Above photo taken on the Murfreesboro, Tennessee Square
Monday Total Eclipse Facts (8/21/2017):
- Oregon to South Carolina is where the Total Eclipse hit today and most Americans were within a day's drive to the path of totality.
- A solar eclipse is a lineup of the Sun, the Moon, and Earth.
- If you were in an area that was outside of the slice that saw the total eclipse, you at least saw a partial eclipse. In fact, everyone in the continental U.S. should have at least seen a partial eclipse.
- If you were slightly south of Carbondale, Illinois, in Giant City State Park, then you saw the total eclipse for a whopping 2 minutes and 40.2 seconds, the longest time frame in America.
- The sun is 400 times larger than that of the Moon.
- Solar retinopathy can be caused by staring at the sun (regardless of its phase), but few people can stand to look directly at our nearest star for very long without pain.|
- Isaac Newton tried looking at the sun in a mirror, essentially blinding himself for three days and experiencing afterimages for months.

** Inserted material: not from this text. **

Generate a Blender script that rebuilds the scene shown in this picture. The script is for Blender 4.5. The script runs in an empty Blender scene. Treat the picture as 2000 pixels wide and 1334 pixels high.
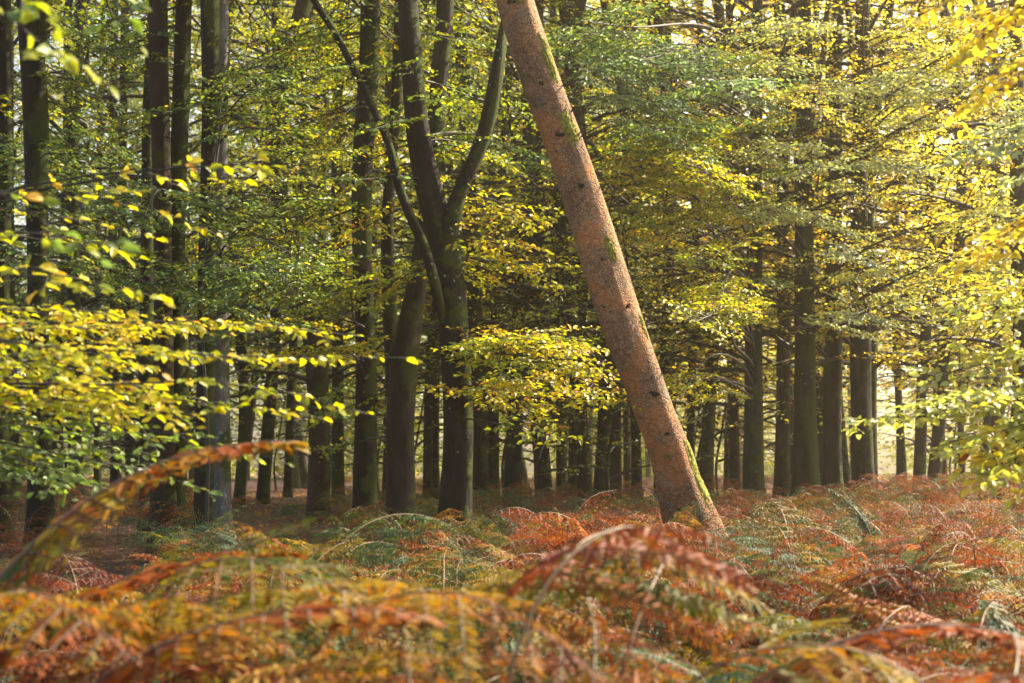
import bpy, math, random
import numpy as np
from mathutils import Vector
R = math.radians
rng = np.random.default_rng(7)
sc = bpy.context.scene
C = sc.collection

# ------------------------------------------------------------ camera, sky, sun, exposure
F = 50 / 36 * 2000            # focal length in photo pixels
HOR, CZ = 915.0, 1.35         # eye level row in the photo, camera height
cam = bpy.data.cameras.new('camera')
camo = bpy.data.objects.new('camera', cam); C.objects.link(camo)
camo.location = (0, 0, CZ); camo.rotation_euler = (R(90), 0, 0)
cam.lens = 50; cam.sensor_width = 36; cam.shift_y = (HOR - 667) / 2000
cam.clip_end = 2000; cam.clip_start = 0.05
cam.dof.use_dof = True; cam.dof.focus_distance = 11.5; cam.dof.aperture_fstop = 3.1
cam.dof.aperture_blades = 9
sc.camera = camo

SUN_AZ, SUN_EL = 58.0, 40.0   # degrees right of the view direction, above the horizon
w = bpy.data.worlds.new('World'); sc.world = w; w.use_nodes = True
nt = w.node_tree; bg = nt.nodes['Background']
sky = nt.nodes.new('ShaderNodeTexSky'); sky.sky_type = 'NISHITA'; sky.sun_disc = False
sky.sun_elevation = R(SUN_EL); sky.sun_rotation = R(SUN_AZ)
sky.air_density = 1.0; sky.dust_density = 4.0; sky.ozone_density = 1.0
nt.links.new(sky.outputs[0], bg.inputs[0]); bg.inputs[1].default_value = 0.105
sun = bpy.data.lights.new('sun', 'SUN'); sun.energy = 5.0; sun.angle = R(0.6); sun.color = (1.0, 0.86, 0.62)
suno = bpy.data.objects.new('sun', sun); C.objects.link(suno)
sd = Vector((math.sin(R(SUN_AZ)) * math.cos(R(SUN_EL)), math.cos(R(SUN_AZ)) * math.cos(R(SUN_EL)), math.sin(R(SUN_EL))))
suno.rotation_euler = sd.to_track_quat('Z', 'Y').to_euler()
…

- A total solar eclipse occurred on June 17, 1909. The path of totality crossed the Arctic ocean, Canada, Greenland, central Russia, and central Asia.
- The last partial eclipse visible in Tennessee took place on October 23, 2014.
- The average width for the path of totality in Tennessee is 71.5 miles across.
- Before 2017, the last total eclipse visible in Nashville and Murfreesboro was on July 29, 1478. However, there were annular eclipses at sunrise on Dec. 25, 1628, and Oct. 19, 1865.
- As for the time everyone spent outside watching the sun on Monday, American businesses lost nearly $700 million in productivity, according to an estimate by outplacement company Challenger, Gray & Christmas.